Post unbundling from Barloworld, PPC re-imbursed Barloworld R30 million in full and final settlement of the equity-settled share incentive scheme liability relating to the number of unexercised Barloworld share options held by PPC executive directors and senior executives. This payment was charged against equity compensation reserves.

A total of R3 million (2006: R1 million; 2005: R3 million) was expensed in terms of IFRS 2, relating to the equity-settled share option scheme referred to above, and also the recently introduced cash-settled long-term share option scheme. This scheme is the replacement to the Barloworld share option scheme which previously incentivised PPC executive directors and senior management on a long-term basis.

 
– Share buyback –
The directors have general authority to buy back a maximum of 7,5% of the issued share capital of PPC. A special resolution will be put forward at the next annual general meeting for approval to renew this authority and to increase it to 10%. Share buybacks will be considered on an ongoing basis, where appropriate.
 
– Capital structure –

Balance sheet structuring is a key focus, and the strong cash flows and current low levels of borrowings will enable the group to take on higher levels of debt. Future capital expenditure will be funded through borrowings. As the equity of the group has been eroded by special dividends, a debt to equity ratio is not an appropriate measurement and the board has determined that gross debt/EBITDA and interest cover are more appropriate.

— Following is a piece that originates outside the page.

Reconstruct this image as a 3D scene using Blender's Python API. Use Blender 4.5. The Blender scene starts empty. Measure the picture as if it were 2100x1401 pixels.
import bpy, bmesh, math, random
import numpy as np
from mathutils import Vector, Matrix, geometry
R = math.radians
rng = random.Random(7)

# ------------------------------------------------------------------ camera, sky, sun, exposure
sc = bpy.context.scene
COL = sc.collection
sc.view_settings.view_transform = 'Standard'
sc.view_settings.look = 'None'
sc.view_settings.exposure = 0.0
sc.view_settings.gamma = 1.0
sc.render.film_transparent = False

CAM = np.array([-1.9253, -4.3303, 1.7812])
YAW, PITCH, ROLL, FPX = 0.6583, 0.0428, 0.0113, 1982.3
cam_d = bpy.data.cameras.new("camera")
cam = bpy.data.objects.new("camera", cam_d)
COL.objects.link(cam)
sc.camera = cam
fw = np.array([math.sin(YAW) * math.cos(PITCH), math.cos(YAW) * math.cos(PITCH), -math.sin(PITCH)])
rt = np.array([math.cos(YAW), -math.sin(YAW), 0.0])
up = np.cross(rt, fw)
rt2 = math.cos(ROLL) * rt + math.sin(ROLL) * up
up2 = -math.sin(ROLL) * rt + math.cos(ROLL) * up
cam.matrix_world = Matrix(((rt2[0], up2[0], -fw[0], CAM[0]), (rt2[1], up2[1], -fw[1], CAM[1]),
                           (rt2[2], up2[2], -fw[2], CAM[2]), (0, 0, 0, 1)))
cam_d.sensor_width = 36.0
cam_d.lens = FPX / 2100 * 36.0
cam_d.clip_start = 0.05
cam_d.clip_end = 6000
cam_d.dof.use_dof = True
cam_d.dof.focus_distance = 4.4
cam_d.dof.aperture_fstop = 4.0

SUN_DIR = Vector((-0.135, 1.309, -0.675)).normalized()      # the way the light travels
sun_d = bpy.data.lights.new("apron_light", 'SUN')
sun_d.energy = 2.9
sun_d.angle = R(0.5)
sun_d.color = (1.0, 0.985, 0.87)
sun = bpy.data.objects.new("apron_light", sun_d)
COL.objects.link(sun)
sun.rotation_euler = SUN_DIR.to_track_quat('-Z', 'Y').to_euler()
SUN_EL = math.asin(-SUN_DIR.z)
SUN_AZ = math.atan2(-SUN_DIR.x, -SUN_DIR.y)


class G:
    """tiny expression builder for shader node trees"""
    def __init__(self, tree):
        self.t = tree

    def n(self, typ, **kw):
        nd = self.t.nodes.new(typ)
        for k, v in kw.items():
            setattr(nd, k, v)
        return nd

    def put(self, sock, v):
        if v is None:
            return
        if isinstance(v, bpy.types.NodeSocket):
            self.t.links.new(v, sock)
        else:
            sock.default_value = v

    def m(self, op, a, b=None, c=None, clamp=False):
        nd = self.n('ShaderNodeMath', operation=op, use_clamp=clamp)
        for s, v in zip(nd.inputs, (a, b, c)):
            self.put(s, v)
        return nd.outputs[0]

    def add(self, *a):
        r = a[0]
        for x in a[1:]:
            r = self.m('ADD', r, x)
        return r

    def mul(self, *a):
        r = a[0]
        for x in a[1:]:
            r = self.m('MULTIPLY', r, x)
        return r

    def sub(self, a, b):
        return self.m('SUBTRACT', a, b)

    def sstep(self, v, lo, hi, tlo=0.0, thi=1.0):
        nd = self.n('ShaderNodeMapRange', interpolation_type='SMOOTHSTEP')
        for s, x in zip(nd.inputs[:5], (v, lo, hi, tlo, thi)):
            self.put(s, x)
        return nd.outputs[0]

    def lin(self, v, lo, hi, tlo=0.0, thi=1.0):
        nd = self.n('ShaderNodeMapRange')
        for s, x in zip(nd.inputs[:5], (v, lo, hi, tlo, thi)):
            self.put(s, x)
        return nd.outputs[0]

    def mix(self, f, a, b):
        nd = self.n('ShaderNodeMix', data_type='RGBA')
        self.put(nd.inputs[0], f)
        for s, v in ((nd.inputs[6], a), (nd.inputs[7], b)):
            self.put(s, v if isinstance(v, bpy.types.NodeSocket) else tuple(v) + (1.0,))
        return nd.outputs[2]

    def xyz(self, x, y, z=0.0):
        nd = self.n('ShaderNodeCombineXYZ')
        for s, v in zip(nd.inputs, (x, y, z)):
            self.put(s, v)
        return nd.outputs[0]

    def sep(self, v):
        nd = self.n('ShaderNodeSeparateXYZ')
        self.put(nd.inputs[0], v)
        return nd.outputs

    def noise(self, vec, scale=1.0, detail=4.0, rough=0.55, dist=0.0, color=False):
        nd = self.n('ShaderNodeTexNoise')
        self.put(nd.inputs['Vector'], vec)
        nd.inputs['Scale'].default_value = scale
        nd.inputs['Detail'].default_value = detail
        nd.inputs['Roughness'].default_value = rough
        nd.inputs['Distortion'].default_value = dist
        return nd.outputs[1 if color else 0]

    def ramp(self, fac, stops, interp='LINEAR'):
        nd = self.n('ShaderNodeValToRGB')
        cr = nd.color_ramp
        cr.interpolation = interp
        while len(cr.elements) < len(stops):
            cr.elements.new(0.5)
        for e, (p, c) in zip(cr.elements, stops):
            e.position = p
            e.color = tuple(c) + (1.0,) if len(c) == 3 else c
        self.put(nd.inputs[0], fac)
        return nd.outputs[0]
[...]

Target debt levels of around two times gross debt/EBITDA multiple and around five times interest cover has been established that will, at current levels, allow for approximately R5 billion debt.

Several options for capital restructuring and optimisation of the weighted average cost of capital are being evaluated with advisers.

 
– Segmental information –
Although IFRS 8 (Operating Segments) has not yet been adopted by the company, and only becomes effective for financial years after 1 January 2009, business and geographical information has been included in note 39.